Most vaults provide version history. A deleted secret can be restored to a previous version. But the policy needs to define who is authorized to perform recovery and how the process is logged. Recovery should not be a free action that anyone can take. It should require approval and leave an audit trail. Otherwise, recovery becomes a backdoor that bypasses all the other rules.
Make It Enforceable
All these rules are useless if they exist only as a document. A secret policy that lives in a wiki and is never translated into configuration is not a policy. It is a suggestion.
Three components make a secret policy real:
- Vault policies that enforce access rules per environment.
- Pipelines that are isolated per environment and cannot cross paths.

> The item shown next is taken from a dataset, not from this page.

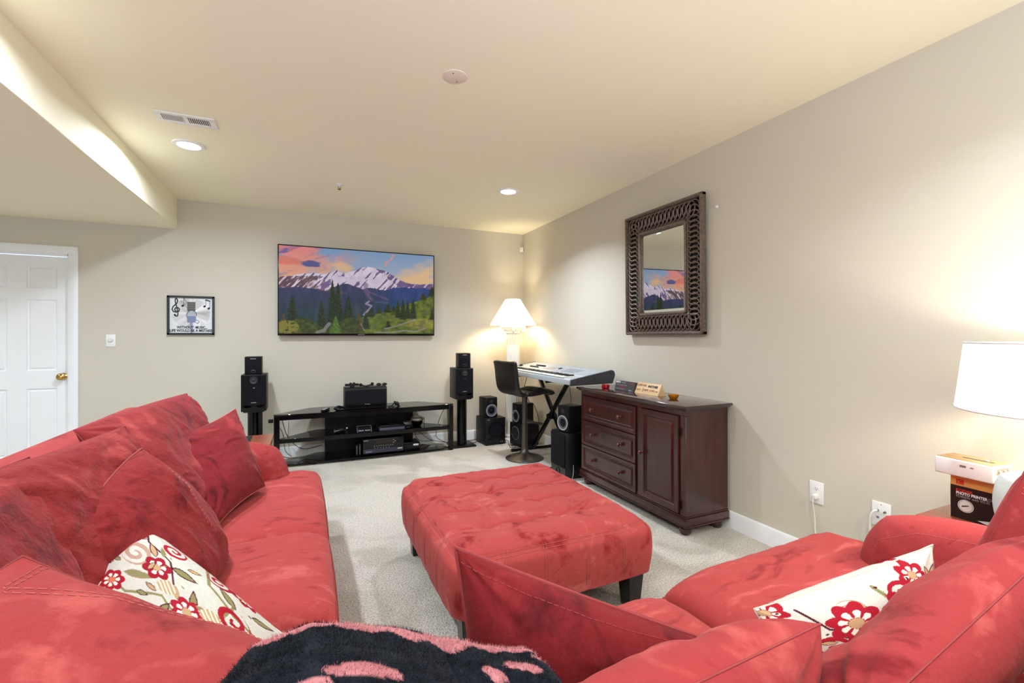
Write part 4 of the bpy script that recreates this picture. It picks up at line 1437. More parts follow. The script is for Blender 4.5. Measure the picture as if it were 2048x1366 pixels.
def subwoofer(x, y, ang, label, w_, h_, d_, wr_, cxo=0.0, ring=False, port=True):
    t = thing('subwoofer', label, 'speaker', (x, y, 0))
    M = fmat(x, y, 0.012, ang)
    obj('cabinet', cab(M, w_, h_, d_, .005), M_blackvinyl, t)
    cy = h_ * .56
    bm = B()
    lathe(bm, [(0, .004), (wr_ * .9, .004), (wr_ * .97, .010), (wr_, .002), (wr_, 0)], 40, M @ T(cxo, cy, 0), cap=False)
    obj('woofer_grille', bm, M_grille if not ring else M_cone, t)
    bm = B()
    round_ring(bm, M, cxo, cy, wr_, wr_ * 1.06, 0, .005)
    obj('woofer_ring', bm, M_silver if ring else M_blackgloss, t)
    if port:
        bm = B()
        round_ring(bm, M, -w_ * .28, h_ * .14, .024, .034, 0, .004, 24)
        obj('port_ring', bm, M_blackgloss, t)
        bm = B()
        lathe(bm, [(0, -.001), (.025, .0012)], 24, M @ T(-w_ * .28, h_ * .14, 0), cap=False)
        obj('port', bm, mat('port_black', srgb(4, 4, 4), .9), t)
        badge(M @ T(-w_ * .34, h_ * .94, 0), t, .03, .006)
        bm = B()
        box(bm, .07, .075, .02, .03, 0, .002, M=M)
        box(bm, .09, .098, .02, .03, 0, .002, M=M)
        obj('indicator', bm, M_print_grey, t)
    for sx in (-1, 1):
        for q in (-.03, -d_ + .03):
            bm = B()
            lathe(bm, [(0, -.012), (.012, -.012), (.014, 0), (0, 0)], 12, fmat(x, y, .012, ang) @ T(sx * (w_ / 2 - .025), 0, q) @ RX(-90))
            obj('foot', bm, M_black, t)
    return t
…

- Audit logs that are reviewed regularly, not just stored.
Without these three components, the policy is just words. With them, the policy becomes the default behavior of the system. Developers do not need to remember the rules. The system enforces them automatically.
Practical Checklist
If you are setting up a secret policy for your team, here is a short list to work through:
- Define which vault paths are readable by which roles per environment.
- Configure vault policies to enforce those rules, not just document them.
- Separate pipeline access so each environment can only reach its own secrets.
- Set rotation schedules per environment and automate them in the pipeline.
- Define who can recover deleted secrets and how the recovery is logged.
- Review audit logs at least once per month for unexpected access attempts.
The Takeaway
A secret vault is a tool. A secret policy is the rulebook that makes the tool useful. Without the policy, the vault is just another place where secrets are stored inconsistently. With the policy, the vault becomes a system that enforces how secrets are accessed, rotated, and recovered across every environment your team runs. Start with the rules, then configure the vault to enforce them. That is the difference between having a secret management tool and actually managing secrets.